Raw records:
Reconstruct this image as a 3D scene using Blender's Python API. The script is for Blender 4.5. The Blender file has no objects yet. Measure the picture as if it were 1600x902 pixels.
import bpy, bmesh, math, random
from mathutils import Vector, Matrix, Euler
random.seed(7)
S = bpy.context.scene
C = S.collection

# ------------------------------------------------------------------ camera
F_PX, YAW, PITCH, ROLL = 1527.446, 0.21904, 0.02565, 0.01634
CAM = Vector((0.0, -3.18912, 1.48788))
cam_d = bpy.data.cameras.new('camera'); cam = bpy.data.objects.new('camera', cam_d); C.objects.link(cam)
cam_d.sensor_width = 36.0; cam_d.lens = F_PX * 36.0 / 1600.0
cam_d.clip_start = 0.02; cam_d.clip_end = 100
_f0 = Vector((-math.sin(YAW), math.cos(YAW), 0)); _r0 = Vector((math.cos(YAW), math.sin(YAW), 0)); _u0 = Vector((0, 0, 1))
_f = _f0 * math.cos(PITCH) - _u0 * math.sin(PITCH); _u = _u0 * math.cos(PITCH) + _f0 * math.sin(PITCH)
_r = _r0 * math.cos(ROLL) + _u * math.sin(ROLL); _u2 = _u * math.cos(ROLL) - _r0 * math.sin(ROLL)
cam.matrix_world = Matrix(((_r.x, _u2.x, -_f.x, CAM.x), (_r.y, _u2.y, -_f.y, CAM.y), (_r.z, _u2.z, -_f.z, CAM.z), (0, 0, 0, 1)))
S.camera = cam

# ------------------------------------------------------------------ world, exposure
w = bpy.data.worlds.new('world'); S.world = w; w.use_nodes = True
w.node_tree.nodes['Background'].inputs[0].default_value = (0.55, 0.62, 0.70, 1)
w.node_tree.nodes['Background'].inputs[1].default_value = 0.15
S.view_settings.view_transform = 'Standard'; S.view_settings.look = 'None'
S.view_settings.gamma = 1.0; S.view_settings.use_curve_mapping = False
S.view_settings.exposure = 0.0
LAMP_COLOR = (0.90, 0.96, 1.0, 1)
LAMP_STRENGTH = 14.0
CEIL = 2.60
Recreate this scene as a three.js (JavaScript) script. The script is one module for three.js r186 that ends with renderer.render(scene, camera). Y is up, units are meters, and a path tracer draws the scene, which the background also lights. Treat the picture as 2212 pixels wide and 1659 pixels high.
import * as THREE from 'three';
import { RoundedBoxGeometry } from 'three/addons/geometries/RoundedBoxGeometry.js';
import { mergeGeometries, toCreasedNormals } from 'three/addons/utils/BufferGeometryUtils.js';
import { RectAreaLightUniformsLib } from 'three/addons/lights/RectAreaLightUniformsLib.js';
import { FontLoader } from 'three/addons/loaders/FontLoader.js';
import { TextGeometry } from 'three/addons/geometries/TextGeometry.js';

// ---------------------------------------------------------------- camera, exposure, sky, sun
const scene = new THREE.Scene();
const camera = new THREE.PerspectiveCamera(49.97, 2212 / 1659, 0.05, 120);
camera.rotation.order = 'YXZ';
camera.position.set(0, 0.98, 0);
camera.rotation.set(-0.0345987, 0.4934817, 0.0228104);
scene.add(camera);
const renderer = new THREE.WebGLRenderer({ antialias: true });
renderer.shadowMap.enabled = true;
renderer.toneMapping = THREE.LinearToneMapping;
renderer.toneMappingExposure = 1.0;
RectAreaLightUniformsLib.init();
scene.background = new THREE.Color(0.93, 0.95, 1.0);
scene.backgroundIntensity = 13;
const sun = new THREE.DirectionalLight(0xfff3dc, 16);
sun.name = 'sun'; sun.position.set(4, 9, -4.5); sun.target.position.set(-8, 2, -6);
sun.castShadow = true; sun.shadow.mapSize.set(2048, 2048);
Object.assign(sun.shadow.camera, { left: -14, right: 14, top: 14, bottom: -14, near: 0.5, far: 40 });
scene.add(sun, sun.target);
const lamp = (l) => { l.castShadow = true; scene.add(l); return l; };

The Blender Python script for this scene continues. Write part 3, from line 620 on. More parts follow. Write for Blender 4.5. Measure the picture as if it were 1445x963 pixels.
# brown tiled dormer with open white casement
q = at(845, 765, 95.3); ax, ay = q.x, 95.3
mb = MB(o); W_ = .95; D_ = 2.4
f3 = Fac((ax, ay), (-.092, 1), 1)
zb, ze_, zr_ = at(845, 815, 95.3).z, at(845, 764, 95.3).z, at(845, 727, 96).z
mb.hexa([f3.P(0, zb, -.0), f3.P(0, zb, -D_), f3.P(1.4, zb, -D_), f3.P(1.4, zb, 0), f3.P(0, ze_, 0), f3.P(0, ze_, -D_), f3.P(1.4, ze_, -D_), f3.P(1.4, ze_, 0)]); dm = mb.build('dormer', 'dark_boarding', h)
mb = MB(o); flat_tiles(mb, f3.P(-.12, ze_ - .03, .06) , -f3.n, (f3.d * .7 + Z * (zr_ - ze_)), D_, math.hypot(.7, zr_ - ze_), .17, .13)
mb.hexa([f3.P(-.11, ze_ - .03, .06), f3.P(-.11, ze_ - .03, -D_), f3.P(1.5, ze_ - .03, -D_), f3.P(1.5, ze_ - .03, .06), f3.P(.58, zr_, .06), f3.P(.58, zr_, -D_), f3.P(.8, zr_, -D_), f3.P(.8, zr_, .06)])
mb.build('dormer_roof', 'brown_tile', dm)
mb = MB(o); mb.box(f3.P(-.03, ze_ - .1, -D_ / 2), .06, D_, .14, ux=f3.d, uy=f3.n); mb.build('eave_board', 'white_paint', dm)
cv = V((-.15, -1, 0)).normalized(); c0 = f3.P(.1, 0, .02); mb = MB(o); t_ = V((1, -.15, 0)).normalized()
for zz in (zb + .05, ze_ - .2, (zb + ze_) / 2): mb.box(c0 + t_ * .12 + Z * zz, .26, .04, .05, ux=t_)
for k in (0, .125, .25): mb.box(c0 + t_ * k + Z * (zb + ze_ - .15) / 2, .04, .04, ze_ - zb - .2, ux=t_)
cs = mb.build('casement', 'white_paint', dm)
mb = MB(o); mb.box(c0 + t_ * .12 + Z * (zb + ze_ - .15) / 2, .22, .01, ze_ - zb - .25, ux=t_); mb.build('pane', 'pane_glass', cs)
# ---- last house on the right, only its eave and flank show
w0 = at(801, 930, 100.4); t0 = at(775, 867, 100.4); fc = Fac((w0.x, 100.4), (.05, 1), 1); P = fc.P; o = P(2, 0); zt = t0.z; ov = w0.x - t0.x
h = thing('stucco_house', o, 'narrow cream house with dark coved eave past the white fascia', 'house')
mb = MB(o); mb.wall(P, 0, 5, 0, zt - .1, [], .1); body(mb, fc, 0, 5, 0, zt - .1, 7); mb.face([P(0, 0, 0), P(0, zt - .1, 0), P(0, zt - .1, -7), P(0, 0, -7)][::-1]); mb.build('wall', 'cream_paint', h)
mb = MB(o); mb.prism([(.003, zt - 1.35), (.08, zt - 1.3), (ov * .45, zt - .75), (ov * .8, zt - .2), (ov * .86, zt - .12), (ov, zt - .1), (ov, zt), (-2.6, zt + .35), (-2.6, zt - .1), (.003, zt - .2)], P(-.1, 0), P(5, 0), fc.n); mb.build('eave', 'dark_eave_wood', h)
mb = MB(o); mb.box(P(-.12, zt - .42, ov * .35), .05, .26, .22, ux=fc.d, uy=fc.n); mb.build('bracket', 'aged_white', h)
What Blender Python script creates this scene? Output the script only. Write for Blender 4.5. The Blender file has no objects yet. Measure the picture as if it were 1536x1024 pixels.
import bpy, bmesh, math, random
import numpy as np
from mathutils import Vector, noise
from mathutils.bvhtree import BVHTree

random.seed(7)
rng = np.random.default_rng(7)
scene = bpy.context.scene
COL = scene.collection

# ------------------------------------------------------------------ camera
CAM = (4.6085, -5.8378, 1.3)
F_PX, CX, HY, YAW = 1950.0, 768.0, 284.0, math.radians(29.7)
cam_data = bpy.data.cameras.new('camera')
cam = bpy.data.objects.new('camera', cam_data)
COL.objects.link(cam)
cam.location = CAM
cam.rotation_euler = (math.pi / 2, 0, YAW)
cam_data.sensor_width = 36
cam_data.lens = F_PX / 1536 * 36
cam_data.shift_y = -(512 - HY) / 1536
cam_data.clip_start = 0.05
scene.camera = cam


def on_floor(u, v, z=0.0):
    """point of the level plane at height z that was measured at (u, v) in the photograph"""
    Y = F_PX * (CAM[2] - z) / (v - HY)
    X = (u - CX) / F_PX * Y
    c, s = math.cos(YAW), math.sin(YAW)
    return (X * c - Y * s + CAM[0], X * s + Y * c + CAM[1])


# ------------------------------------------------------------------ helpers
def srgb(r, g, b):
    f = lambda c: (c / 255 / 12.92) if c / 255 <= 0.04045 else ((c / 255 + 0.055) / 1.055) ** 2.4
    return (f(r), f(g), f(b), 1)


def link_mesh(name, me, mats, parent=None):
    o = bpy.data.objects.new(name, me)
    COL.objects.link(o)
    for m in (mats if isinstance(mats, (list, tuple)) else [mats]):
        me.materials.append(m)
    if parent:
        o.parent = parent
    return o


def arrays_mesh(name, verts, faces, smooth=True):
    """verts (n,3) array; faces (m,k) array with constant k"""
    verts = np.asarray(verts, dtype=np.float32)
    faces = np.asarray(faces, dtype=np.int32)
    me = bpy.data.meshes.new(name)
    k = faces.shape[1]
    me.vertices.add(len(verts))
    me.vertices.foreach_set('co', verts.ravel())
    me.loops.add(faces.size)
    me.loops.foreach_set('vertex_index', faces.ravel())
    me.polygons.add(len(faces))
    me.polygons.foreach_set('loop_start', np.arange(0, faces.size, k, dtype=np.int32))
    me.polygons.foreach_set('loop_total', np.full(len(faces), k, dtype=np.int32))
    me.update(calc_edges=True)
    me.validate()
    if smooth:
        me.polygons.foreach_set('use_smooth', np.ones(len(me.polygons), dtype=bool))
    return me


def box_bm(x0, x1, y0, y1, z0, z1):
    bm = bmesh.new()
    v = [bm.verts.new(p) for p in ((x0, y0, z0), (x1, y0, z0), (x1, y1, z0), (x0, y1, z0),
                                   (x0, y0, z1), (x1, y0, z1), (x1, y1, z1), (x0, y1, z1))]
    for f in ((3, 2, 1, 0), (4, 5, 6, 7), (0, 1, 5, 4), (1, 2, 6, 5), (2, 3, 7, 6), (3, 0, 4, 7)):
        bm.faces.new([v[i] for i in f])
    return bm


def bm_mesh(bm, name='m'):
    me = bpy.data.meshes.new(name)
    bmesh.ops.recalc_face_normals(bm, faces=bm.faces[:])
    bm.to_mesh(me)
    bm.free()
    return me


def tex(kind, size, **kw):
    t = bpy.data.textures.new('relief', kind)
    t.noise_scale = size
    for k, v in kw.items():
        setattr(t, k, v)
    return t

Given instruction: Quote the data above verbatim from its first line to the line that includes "C = S.collection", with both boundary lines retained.

Correct answer:
Reconstruct this image as a 3D scene using Blender's Python API. The script is for Blender 4.5. The Blender file has no objects yet. Measure the picture as if it were 1600x902 pixels.
import bpy, bmesh, math, random
from mathutils import Vector, Matrix, Euler
random.seed(7)
S = bpy.context.scene
C = S.collection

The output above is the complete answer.